Idempotency is about state, not communication. Send the same payment twice and one of them should respond "payment already exists".
”Idempotency is about the effect
An operation is idempotent if applying it once or many times has the same intended effect.”
Edit: Perhaps it is my mental model that is different. I think it makes most sense to see the idempotency key as a transaction identifier, and each request as a modification of that transaction. From this perspective it is clearer that the API calls are only implying the expected state that you need to handle conflicts and make PUTs idempotent. Making it explicit clarifies things.
The article actually ends up creating the required table to make this explicit, but the API calls do not clarify their intent. As long as the transaction remains pending you're free to say "just set the details to X" and just let the last call win, but making the state final requires knowing the state and if you are wrong it should return an error.

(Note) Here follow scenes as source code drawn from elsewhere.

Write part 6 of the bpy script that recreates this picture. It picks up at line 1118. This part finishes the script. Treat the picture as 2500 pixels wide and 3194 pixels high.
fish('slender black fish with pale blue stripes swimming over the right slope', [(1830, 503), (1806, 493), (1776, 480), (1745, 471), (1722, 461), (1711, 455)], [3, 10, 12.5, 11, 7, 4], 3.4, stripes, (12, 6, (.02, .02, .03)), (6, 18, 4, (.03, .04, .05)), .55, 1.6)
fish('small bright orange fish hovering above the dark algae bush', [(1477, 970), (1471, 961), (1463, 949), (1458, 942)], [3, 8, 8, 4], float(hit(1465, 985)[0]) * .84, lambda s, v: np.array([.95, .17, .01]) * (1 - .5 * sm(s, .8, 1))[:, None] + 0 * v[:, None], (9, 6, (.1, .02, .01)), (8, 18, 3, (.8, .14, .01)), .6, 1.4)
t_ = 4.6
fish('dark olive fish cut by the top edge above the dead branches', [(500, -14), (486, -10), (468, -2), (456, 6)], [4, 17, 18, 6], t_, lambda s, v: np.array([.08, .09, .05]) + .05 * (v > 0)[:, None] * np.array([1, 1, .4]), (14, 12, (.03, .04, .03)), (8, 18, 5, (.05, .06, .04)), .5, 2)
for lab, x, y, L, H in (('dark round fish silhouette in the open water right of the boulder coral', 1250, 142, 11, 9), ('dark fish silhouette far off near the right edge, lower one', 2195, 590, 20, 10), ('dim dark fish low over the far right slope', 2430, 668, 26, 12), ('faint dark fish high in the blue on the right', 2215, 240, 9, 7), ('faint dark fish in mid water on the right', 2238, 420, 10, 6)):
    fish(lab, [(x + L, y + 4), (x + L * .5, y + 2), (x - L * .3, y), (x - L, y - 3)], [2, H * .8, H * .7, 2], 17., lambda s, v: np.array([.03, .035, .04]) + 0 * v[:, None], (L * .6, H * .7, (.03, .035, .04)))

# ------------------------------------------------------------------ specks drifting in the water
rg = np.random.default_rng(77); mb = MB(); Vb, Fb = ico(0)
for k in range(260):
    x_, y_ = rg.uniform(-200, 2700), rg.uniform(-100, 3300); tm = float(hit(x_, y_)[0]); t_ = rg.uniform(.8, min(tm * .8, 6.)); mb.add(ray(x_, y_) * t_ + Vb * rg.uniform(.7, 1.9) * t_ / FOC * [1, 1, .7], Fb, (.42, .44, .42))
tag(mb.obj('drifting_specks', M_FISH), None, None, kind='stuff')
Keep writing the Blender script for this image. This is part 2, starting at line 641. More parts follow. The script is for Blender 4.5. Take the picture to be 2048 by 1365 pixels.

If you split this in two calls there's no way to avoid an error if you set it from pending to final twice. So a call that does both at once should also crash on conflicts because one of the two calls incorrectly assumed the transaction was still pending.
What's being asked for here is eventual consistency. If you make the same request twice, the system must settle into a the same state as if it was done only once. That's the realm of conflict-free replicated data types, which the article is trying to re-invent.
x = 1
is idempotent. x = x + 1
over a link with delay and errors is a problem that requires the heavy machinery of CRDTs.You are hiding the relevant complexity in the term "same". What is here the same? I mean, if accidentally buy only 1 instead of two items of a product and then buy afterwards again 1 item. How is this then the same or not the same payment?
The idempotency key of the request
For idempotency you literally just want f(state) = f(f(state)). Whether you achieve this by just doing the same thing twice (no external effects) or doing the thing exactly once (if you do have side effects) is not important.
But if you have side effects and need something to happen exactly once it seems a lot more useful to communicate this, rather than pretending you did the thing.
I think it depends on whether the sender needs to know whether the thing was done during the request, or just needs to know that the thing was done at all. If the API is to make a purchase then maybe all the caller really needs to know is "the purchase has been done", no matter whether it was done this time or a previous time.
And in terms of a caller implementing retry logic, it's easier for the caller to just retry and accept the success response the second time (no matter if it was done the second time, or actually done the first time but the response got lost triggering the retry).
I mean:
> Maybe the first request created a local payment but crashed before publishing an event ...
I mean, yeah, sure. That's a problem. I can come up with another one:
"Maybe the ZFS disk array for the DB caught fire and died a horrible death and you now need to restore from backups".
But that's going to be a problem anyway.